Each personality type is valuable to the success of a team. All of them are vital to getting things done. And the team’s leader can come from any of them.

Most importantly, it is the dynamic interplay between these four types that make a team of people truly creative in finding and implementing effective solutions.

You can find examples of these four personality types in every workplace, even popular television shows. Think of Seinfeld where Kramer is the expressive, burst in to rooms, big personality; George is the analytical, wanting to know all aspects of a situation before making a decision to act; Elaine is the driven, assertive person who can never find a man smart enough and rich enough; Jerry is the social, friendly guy who brings together and maintains the cohesiveness of the group.

After first identifying our own type and realizing the gifts and challenges it provides, next comes understanding the value of the other types and appreciating how they can also contribute to team results.

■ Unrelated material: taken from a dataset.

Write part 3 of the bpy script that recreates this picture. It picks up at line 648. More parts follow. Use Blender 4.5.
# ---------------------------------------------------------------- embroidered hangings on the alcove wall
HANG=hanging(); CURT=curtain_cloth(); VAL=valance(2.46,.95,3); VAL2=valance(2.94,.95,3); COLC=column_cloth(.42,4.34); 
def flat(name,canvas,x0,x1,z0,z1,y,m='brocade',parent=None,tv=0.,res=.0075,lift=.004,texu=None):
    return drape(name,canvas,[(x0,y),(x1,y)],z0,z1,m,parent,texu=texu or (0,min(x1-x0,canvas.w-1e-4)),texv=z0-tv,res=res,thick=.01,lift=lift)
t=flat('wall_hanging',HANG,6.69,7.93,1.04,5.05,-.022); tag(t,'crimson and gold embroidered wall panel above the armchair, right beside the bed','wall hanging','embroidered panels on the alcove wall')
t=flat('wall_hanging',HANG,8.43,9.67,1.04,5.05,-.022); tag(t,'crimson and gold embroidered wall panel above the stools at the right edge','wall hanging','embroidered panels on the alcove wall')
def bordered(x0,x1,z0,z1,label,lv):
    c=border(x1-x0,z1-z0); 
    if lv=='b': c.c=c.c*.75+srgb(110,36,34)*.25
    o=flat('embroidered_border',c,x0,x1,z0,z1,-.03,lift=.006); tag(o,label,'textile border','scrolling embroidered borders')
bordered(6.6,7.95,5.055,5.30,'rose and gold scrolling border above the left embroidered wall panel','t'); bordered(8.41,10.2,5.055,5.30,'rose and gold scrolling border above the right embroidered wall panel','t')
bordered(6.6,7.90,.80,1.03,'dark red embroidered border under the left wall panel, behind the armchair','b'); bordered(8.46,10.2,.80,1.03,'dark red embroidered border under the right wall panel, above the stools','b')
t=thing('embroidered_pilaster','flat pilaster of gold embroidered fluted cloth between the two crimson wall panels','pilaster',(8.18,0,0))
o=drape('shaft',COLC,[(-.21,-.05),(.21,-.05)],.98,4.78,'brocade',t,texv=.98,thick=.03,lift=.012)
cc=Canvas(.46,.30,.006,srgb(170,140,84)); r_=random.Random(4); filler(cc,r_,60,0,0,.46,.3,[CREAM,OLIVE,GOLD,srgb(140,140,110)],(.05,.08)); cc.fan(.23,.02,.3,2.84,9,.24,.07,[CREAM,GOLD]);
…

Jim Collins, author of the best-selling Good to Great, says it’s not only important to get the right people on the bus, but to get each of them in the right seat on the bus.

Without making too much of an over generalization, different personality types lend themselves to different work. Those who are the analytical type may not be happy or successful in a traditional sales or public relations position. An expressive or social type may find a research position far too confining.

In the words of Albert Einstein, “Everybody is a genius. But if you judge a fish by its ability to climb a tree, it will live its whole life believing that it is stupid.”

A workgroup must take into account how the work is shared among diverse personality types. Just because one person has a certain job title or job function doesn’t mean he or she should be confined to that specific work. Let your team members determine how best to accomplish the work.

For any whole to be greater than the sum of its parts requires maximizing the potential of each individual and leveraging the efficiencies found in true collaboration.

In their book Extraordinary Groups: How Ordinary Teams Achieve Amazing Results, Geoffrey Bellman and Kathleen Ryan write “extraordinary groups cultivate a positive mind-set about differences, choosing to see them as intriguing, informative, and essential—rather than irritating, divisive or threatening.”

Bellman and Ryan found in their research of extraordinary groups that this ability to express and work with these differences as critical to their success. Holding these differences in a way all individuals can move forward together rather than pulling the group apart is a core distinction between an ordinary and an extraordinary group.

To enable more creative and innovative solutions to business problems requires utilizing the creative potential of diverse personalities in workgroups. This means not only welcoming and respecting our differences, but also learning to collaborate with and maximizing the collective wisdom found in this mix.